Presidente Pujol

Hace escasas semanas, y en un debate sobre el déficit crónico de financiación de Catalunya en el Palau Robert, el president Jordi Pujol, un asistente más entre el público, pidió la palabra para rebatir algunas de las afirmaciones que allí se decían. Como una figura emergida de las sombras, y no sin razón, venía a reivindicar su papel durante la transición y la construcción de la autonomía.

Reivindicar el propio legado. Ésta es la cuestión. Un intento bastante interesante fueron las interesantes memorias redactadas con el añorado Manuel Cuyàs. Desde el fin de su larga etapa de president, Pujol ha vivido entre el ostracismo impuesto por el ‘establishment’ político autóctono y madrileño, y una autorreclusión voluntaria, con cierta voluntad cristiana de expiar los pecados propios, y sobre todo los ajenos. Su silencio tiene mucho de penitencia. Podríamos hablar de los supuestos escándalos financieros, de los negocios de su familia, aunque también del balance agridulce de su trayectoria. En la práctica, deberíamos estar hablando de pecados colectivos (el “legado”, como el dinero evadido durante los años setenta, era una práctica habitual de su clase social de procedencia), o de los pecados de una Convergencia que, como toda maquinaria de poder e influencia, a menudo acaba incurriendo en prácticas censurables. La diferencia respecto a otros partidos homólogos europeos (porque, efectivamente, CiU era un partido conservador, aunque con credenciales inequívocamente democráticas) fue que ha sido objeto de la represión por su transformación en un espacio independentista. Respecto a su familia, ¿qué padre no se siente responsable de los errores de sus hijos? La realidad objetiva es que el president más longevo de la historia de la Generalitat restaurada nunca se ha lucrado por el ejercicio del poder, y probablemente sea más pobre hoy que antes de entrar en política.

Cataluña, una nación sin autoestima, tiende a maltratar a las propias figuras históricas. Quien escribe esto, que nunca se planteó votarle, si aplica su mirada de historiador, ve a un personaje con luces y sombras, éxitos y fracasos, virtudes y defectos. Ahora bien, en el balance y el examen riguroso, encontramos algo que otros presidentes no pueden ofrecer: la (re)construcción nacional, la (re)nacionalización del país en unas circunstancias difíciles desde una fragilidad inestable, un estilo propio, y todo ello desde una personalidad inteligente y carismática. Curiosamente, una de las mejores tesis doctorales que se le han dedicado (luego convertida en libro, ‘Nacionalismo y autogobierno. Cataluña, 1980-2003’); un libro excelente, por cierto) fue redactada por Paola Lo Cascio, una de las actuales adversarias ideológicas del catalanismo.
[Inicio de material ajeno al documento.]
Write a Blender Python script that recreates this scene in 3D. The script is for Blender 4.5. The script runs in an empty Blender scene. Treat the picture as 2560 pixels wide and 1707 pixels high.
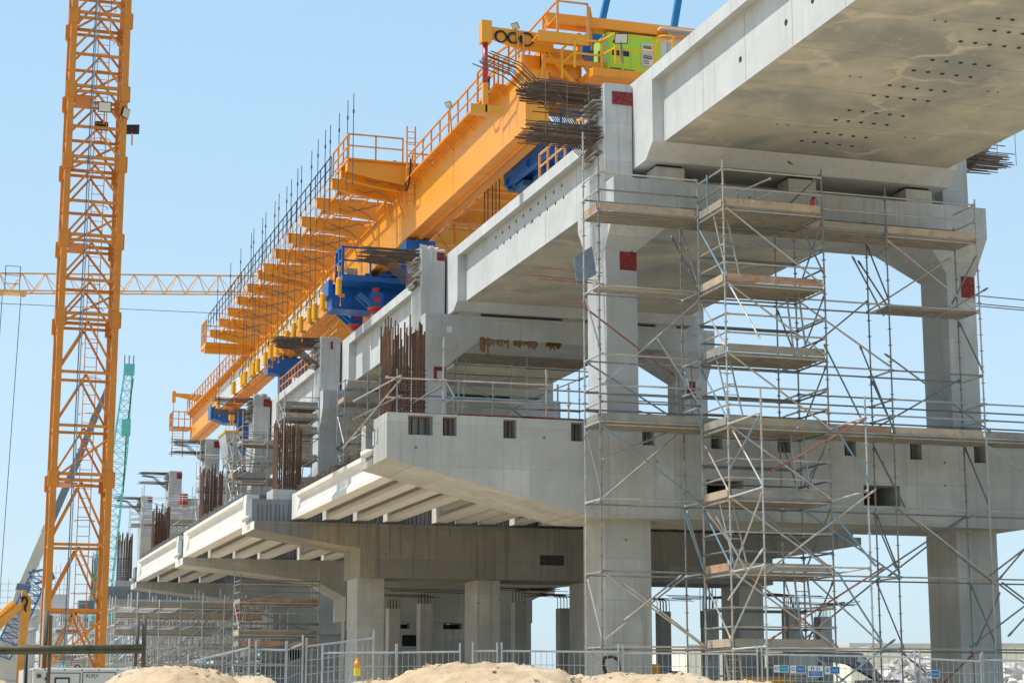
import bpy, bmesh, math, random
from mathutils import Vector, Matrix
random.seed(7)
scene = bpy.context.scene
COL = scene.collection
# ---------------------------------------------------------------- camera model
F_PX, CX, CY, HC = 4679.0, 1280.0, 853.5, 1.7
PITCH = math.atan2(1743 - 853.5, F_PX)
YAW = math.atan2(1498, math.hypot(F_PX, 889.5))
_R = Vector((math.cos(YAW), -math.sin(YAW), 0))
_F = Vector((math.sin(YAW)*math.cos(PITCH), math.cos(YAW)*math.cos(PITCH), math.sin(PITCH)))
_U = _R.cross(_F)
CAMP = Vector((0, 0, HC))
def at(px, py, Y=None, X=None, Z=None):
    """point of the site seen at photo pixel (px,py) lying on the given world plane"""
    r = _F + _R*((px-CX)/F_PX) - _U*((py-CY)/F_PX)
    if Y is not None: t = Y/r.y
    elif X is not None: t = X/r.x
    else: t = (Z-HC)/r.z
    return CAMP + r*t
def zf(x0, y0, s):
    return lambda x, y: (x0+x*s, y0+y*s)
cam = bpy.data.cameras.new("camera"); camo = bpy.data.objects.new("camera", cam); COL.objects.link(camo)
cam.sensor_width = 36; cam.lens = F_PX/2560*36; cam.clip_start = 0.5; cam.clip_end = 6000
camo.location = CAMP; camo.rotation_euler = (math.pi/2+PITCH, 0, -YAW)
scene.camera = camo
# ---------------------------------------------------------------- light
SUN_DIR = Vector((-0.49, 0.07, 0.87)).normalized()
sun = bpy.data.lights.new("sun", 'SUN'); sun.energy = 5.0; sun.angle = math.radians(0.6); sun.color = (1, 0.95, 0.87)
suno = bpy.data.objects.new("sun", sun); COL.objects.link(suno)
suno.rotation_euler = (-SUN_DIR).to_track_quat('-Z', 'Y').to_euler(); suno.location = (-40, 0, 90)
w = bpy.data.worlds.new("World"); scene.world = w; w.use_nodes = True
nt = w.node_tree; bg = nt.nodes['Background']
sky = nt.nodes.new('ShaderNodeTexSky'); sky.sky_type = 'NISHITA'; sky.sun_disc = False
sky.sun_elevation = math.asin(SUN_DIR.z); sky.sun_rotation = math.atan2(SUN_DIR.x, SUN_DIR.y)
sky.air_density = 1.0; sky.dust_density = 1.0; sky.ozone_density = 1.5; sky.altitude = 0
nt.links.new(sky.outputs[0], bg.inputs[0]); bg.inputs[1].default_value = 0.05
# hazy desert air: pale band near the horizon added to the physical sky
tc = nt.nodes.new('ShaderNodeTexCoord'); spz = nt.nodes.new('ShaderNodeSeparateXYZ'); nt.links.new(tc.outputs['Generated'], spz.inputs[0])
rp = nt.nodes.new('ShaderNodeValToRGB'); nt.links.new(spz.outputs[2], rp.inputs[0])
rp.color_ramp.elements[0].position = 0.0; rp.color_ramp.elements[0].color = (.44, .59, .70, 1)
rp.color_ramp.elements[1].position = 1.0; rp.color_ramp.elements[1].color = (.16, .30, .52, 1)
for p_, c_ in ((.17, (.44, .61, .73, 1)), (.36, (.36, .575, .735, 1)), (.6, (.24, .42, .66, 1))):
    e_ = rp.color_ramp.elements.new(p_); e_.color = c_
bg2 = nt.nodes.new('ShaderNodeBackground'); nt.links.new(rp.outputs[0], bg2.inputs[0]); bg2.inputs[1].default_value = 1.0
ad = nt.nodes.new('ShaderNodeAddShader'); nt.links.new(bg.outputs[0], ad.inputs[0]); nt.links.new(bg2.outputs[0], ad.inputs[1])
nt.links.new(ad.outputs[0], nt.nodes['World Output'].inputs[0])
scene.view_settings.view_transform = 'Standard'; scene.view_settings.look = 'None'; scene.view_settings.exposure = 0
# ---------------------------------------------------------------- materials
def mat(name, base, rough=0.7, metal=0.0, var=0.15, scale=1.2, tint=None, streak=0.0, bump=0.0, bscale=30, spots=0.0, dirt=None, lines=0.0, speck=0.0, panel=0.0, cracks=None):
    m = bpy.data.materials.new(name); m.use_nodes = True
    n = m.node_tree.nodes; l = m.node_tree.links; b = n['Principled BSDF']
    b.inputs['Roughness'].default_value = rough; b.inputs['Specular IOR Level'].default_value = .5 if rough < .7 else .18; b.inputs['Metallic'].default_value = metal
    geo = n.new('ShaderNodeNewGeometry')
    def noise(sc, det=5, rgh=.6, vec=None, dist=0):
        t = n.new('ShaderNodeTexNoise'); t.inputs['Scale'].default_value = sc; t.inputs['Detail'].default_value = det
        t.inputs['Roughness'].default_value = rgh; t.inputs['Distortion'].default_value = dist
        l.new(vec if vec else geo.outputs['Position'], t.inputs['Vector']); return t.outputs['Fac']
    def ramp(fac, a, bb, ca, cb):
        r = n.new('ShaderNodeMapRange'); r.inputs[1].default_value = a; r.inputs[2].default_value = bb
        r.inputs[3].default_value = ca; r.inputs[4].default_value = cb; l.new(fac, r.inputs[0]); return r.outputs[0]
    def mix(fac, a, bcol, mode='MIX'):
        x = n.new('ShaderNodeMix'); x.data_type = 'RGBA'; x.blend_type = mode
        if isinstance(fac, (int, float)): x.inputs[0].default_value = fac
        else: l.new(fac, x.inputs[0])
        for i, c in ((6, a), (7, bcol)):
            if isinstance(c, tuple): x.inputs[i].default_value = (*c, 1)
            else: l.new(c, x.inputs[i])
        return x.outputs[2]
    dark = tuple(c*(1-var) for c in base); lite = tuple(min(.95, c*(1+var)) for c in base)
    col = mix(ramp(noise(scale), .3, .7, 0, 1), dark, lite)
    if tint: col = mix(ramp(noise(scale*.35, 3, .55, dist=.6), .42, .66, 0, .85), col, tint)
    if streak:
        mp = n.new('ShaderNodeMapping'); mp.inputs['Scale'].default_value = (3.0, 3.0, 0.12); l.new(geo.outputs['Position'], mp.inputs['Vector'])
        col = mix(ramp(noise(1.6, 5, .65, mp.outputs[0]), .52, .72, 0, streak), col, tuple(c*.5*t_ for c, t_ in zip(base, (1.05, 1, .9))))
    if dirt: col = mix(ramp(noise(scale*2.3, 6, .65, dist=.4), .56, .72, 0, .8), col, dirt)
    if lines:   # form panel joints on real surfaces, horizontal and vertical
        sp = n.new('ShaderNodeSeparateXYZ'); l.new(geo.outputs['Position'], sp.inputs[0])
        def saw(o, per, ph):
            a = n.new('ShaderNodeMath'); a.operation = 'MULTIPLY_ADD'; a.inputs[1].default_value = 1/per; a.inputs[2].default_value = ph; l.new(o, a.inputs[0])
            f = n.new('ShaderNodeMath'); f.operation = 'FRACT'; l.new(a.outputs[0], f.inputs[0])
            c = n.new('ShaderNodeMath'); c.operation = 'LESS_THAN'; c.inputs[1].default_value = .018/per; l.new(f.outputs[0], c.inputs[0]); return c.outputs[0]
        for o, per, ph in ((sp.outputs[2], 1.22, .31), (sp.outputs[0], 2.44, .17)):
            k = n.new('ShaderNodeMath'); k.operation = 'MULTIPLY'; k.inputs[1].default_value = lines; l.new(saw(o, per, ph), k.inputs[0])
            col = mix(k.outputs[0], col, tuple(c*.4 for c in base))
    if panel:   # slight tone difference from one form panel to the next
        sn = n.new('ShaderNodeVectorMath'); sn.operation = 'SNAP'; sn.inputs[1].default_value = (2.44, 2.44, 1.22)
        of = n.new('ShaderNodeVectorMath'); of.operation = 'ADD'; of.inputs[1].default_value = (2.44*.17, .9, 1.22*.31)
        l.new(geo.outputs['Position'], of.inputs[0]); l.new(of.outputs[0], sn.inputs[0])
        wn = n.new('ShaderNodeTexWhiteNoise'); l.new(sn.outputs[0], wn.inputs['Vector'])
        k_ = ramp(wn.outputs['Value'], 0, 1, 0, panel); col = mix(k_, col, tuple(c*.72 for c in base))
    if cracks:
        nz = n.new('ShaderNodeTexNoise'); nz.inputs['Scale'].default_value = .8; nz.inputs['Detail'].default_value = 4; l.new(geo.outputs['Position'], nz.inputs['Vector'])
        vm = n.new('ShaderNodeVectorMath'); vm.operation = 'MULTIPLY_ADD'; vm.inputs[1].default_value = (1.6, 1.6, 1.6); l.new(nz.outputs['Color'], vm.inputs[0]); l.new(geo.outputs['Position'], vm.inputs[2])
        vd = n.new('ShaderNodeTexVoronoi'); vd.feature = 'DISTANCE_TO_EDGE'; vd.inputs['Scale'].default_value = .3; l.new(vm.outputs[0], vd.inputs['Vector'])
        k1 = ramp(vd.outputs['Distance'], .012, .05, .75, 0); k2 = ramp(noise(.5, 3), .45, .6, 0, 1)
        mu = n.new('ShaderNodeMath'); mu.operation = 'MULTIPLY'; l.new(k1, mu.inputs[0]); l.new(k2, mu.inputs[1]); col = mix(mu.outputs[0], col, cracks)
    if spots:
        v = n.new('ShaderNodeTexVoronoi'); v.inputs['Scale'].default_value = 1.1; l.new(geo.outputs['Position'], v.inputs['Vector'])
        col = mix(ramp(v.outputs['Distance'], .035, .06, spots, 0), col, tuple(c*.25 for c in base))
    if speck: col = mix(ramp(noise(60, 2, .5), .62, .7, 0, speck), col, tuple(c*.35 for c in base))
    l.new(col, b.inputs['Base Color'])
    if bump:
        bp = n.new('ShaderNodeBump'); bp.inputs['Strength'].default_value = bump; bp.inputs['Distance'].default_value = .03
        l.new(noise(bscale, 6, .65), bp.inputs['Height']); l.new(bp.outputs[0], b.inputs['Normal'])
    return m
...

Su ostracismo civil sólo se explica por el hecho de haberse desmarcado de la Transición. Una de las cosas que a menudo se obvia del personaje es que fue un intelectual devorado por el político, y que, sin embargo, tenía una visión clarividente sobre las cosas, si nos remitimos a sus textos. Cuando ya ha quedado claro que el régimen del 78 no deja de ser la continuación del entramado mafioso del franquismo, con idénticos apellidos y cosmovisiones, el puñetazo sobre la mesa le ha representado, a partir de una operación mediática, social y policial, ese tipo de clandestinidad personal. Esto es un acto de injusticia. Se han maximizado sus errores y los de su familia, mientras se minimizan los de la familia Borbón, con el cabeza de familia perseguido hoy por varias jurisdicciones, y unos negocios milmillonarios amparados en la inmunidad constitucional. A ello se añade un antipujolismo procedente de unas izquierdas de pocas luces y un resentimiento casi religioso, con más dogma que rigor.

Pujol tendrá que pasar por el siempre difícil examen de la historia, como ya ocurrió con sus inmediatos predecesores: Tarradellas, Companys, Macià. Todos ellos eran, como Pujol, personajes difíciles y plenos de claroscuros, con aciertos y errores, debilidades y fortalezas. Sin embargo, como él, también fueron maltratados en su vida. Quizás, como deberes que deberíamos autoimponernos como país, habría que pensar en él con algo más de rigor y objetividad.